Unser Ziel ist es, dass linke Räume offener werden. Wir tun uns keinen Gefallen, wenn wir nur die Überzeugten organisieren. Wenn ich mich mit Menschen austauschen will, die schon wissen, was sich verändern muss, dann kann ich mit denen ein Bier trinken gehen oder zusammen kochen. Aber für uns ist es wichtig, gesamtgesellschaftliche Prozesse der Veränderung in die Wege zu leiten. Demonstrationen sind ein Werkzeug dafür.
Warum nehmen auch mehr Migrant*innen an der Demonstration teil?
Für uns war es in der Vergangenheit schwierig teilzunehmen, weil die Demonstration bis 2021 nicht angemeldet war. Unser Leben in Deutschland hängt an unserem Visum. Unsere Arbeit hängt davon ab.
Apropos Arbeit: Wie wichtig sind Arbeitskämpfe für Sie?
Wir setzen uns zum Beispiel für bessere Arbeitsbedingungen von Migrant*innen ein, die in Lieferdiensten[2] tätig sind oder in der Pflege. Wir setzen da an, wo es ganz konkrete Veränderungen zu erkämpfen gibt. Damit Menschen lernen: Es lohnt sich, zu kämpfen. Es lohnt sich, sich zu treffen, Protokolle zu schreiben und sich etwas Zeit für kollektive Selbstorganisierung freizuschaufeln.
Sie sprechen von Selbstorganisierung und revolutionären Kämpfen von unten. Wie sieht das denn konkret im Alltag einer Berlinerin aus?
Eine Strategie der Macht ist, uns Kommunist*innen und Sozialist*innen als Gewalttätige darzustellen. Aber wir sind ganz normale Menschen. Ich bin von der Arbeit hier zum Interview gerannt, danach muss ich weiterarbeiten und in der Mittagspause werde ich koordinieren, wer das Megafon für Donnerstag besorgt und schauen, dass die Genossin, die heute auf ihr krankes Kind aufpasst und es nicht mehr schafft, ihre Rede zu Ende zu schreiben, dass auch diese Aufgabe kollektiv gelöst wird.

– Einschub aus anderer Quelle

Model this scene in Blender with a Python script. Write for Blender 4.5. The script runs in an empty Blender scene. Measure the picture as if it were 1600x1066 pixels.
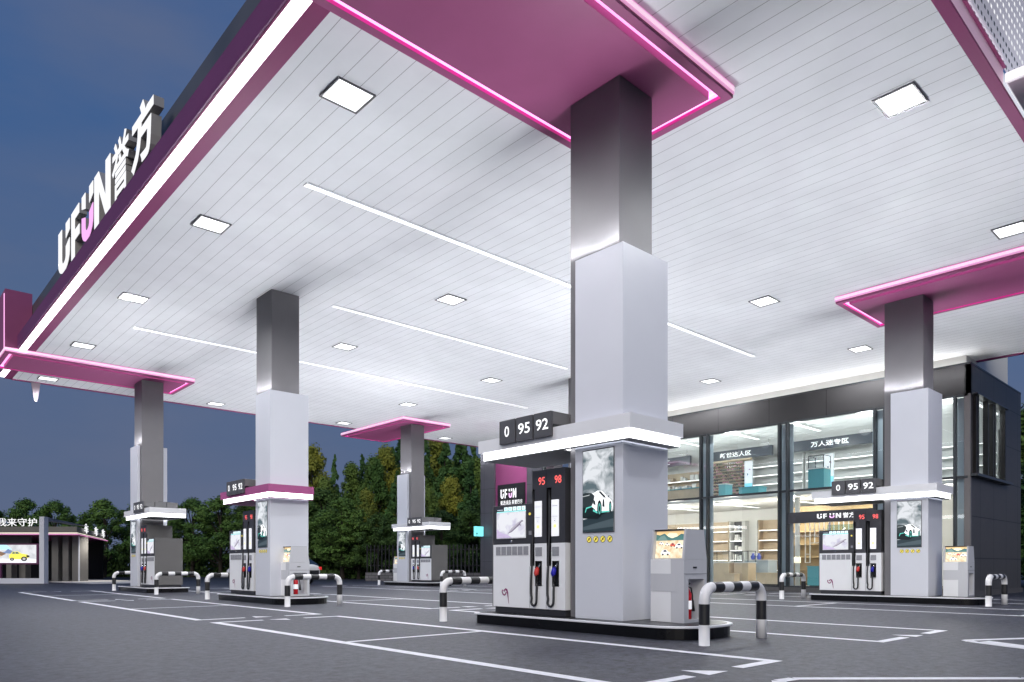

Wir studieren, arbeiten, suchen Arbeit oder sind besorgt, weil wir kaum über die Runden kommen.
Wenn die Arbeitsalltage so verschieden sind, wo findet sich dann das Gemeinsame? Ein Arbeitsloser hat ja nicht dasselbe Interesse wie eine Angestellte.
Aufgrund von Privatisierung und Spekulation findet niemand in Berlin eine bezahlbare oder günstige Wohnung. Darunter leiden wir alle. Gleichzeitig werden viele von uns rassistisch angegriffen.
Auch die Repression gegen Linke nimmt zu. Denken wir an die Polizeigewalt auf pro-palästinensischen Demonstrationen; die vielen Studierenden vor Gericht, die sich an Besetzungen gegen den Gaza-Krieg[3] beteiligten oder die drohende Abschiebung der »Berlin4«[4]. Was macht das mit Migrant*innen?
Seit letztem Jahr haben Migrant*innen mehr Angst, auf die Straße zu gehen. Es soll bei der 1. Mai-Demonstration deswegen nicht darum gehen, einen Kampf zwischen Polizei und Aktivist*innen zu haben, sondern einen Raum zu schaffen, in dem sich die Arbeiter*innenklasse so zeigt, wie sie aussieht: auch sehr migrantisch. Wir wissen, dass die Provokation von der Polizei ausgeht. Unsere Strategie ist aber zu zeigen: Wir kämpfen für eine friedliche Welt. Medien müssen aufhören, über uns zu sprechen, als seien wir Terrorist*innen oder Kanaken, Migrant*innen, die nur Chaos auf den Straßen von Neukölln schaffen wollen.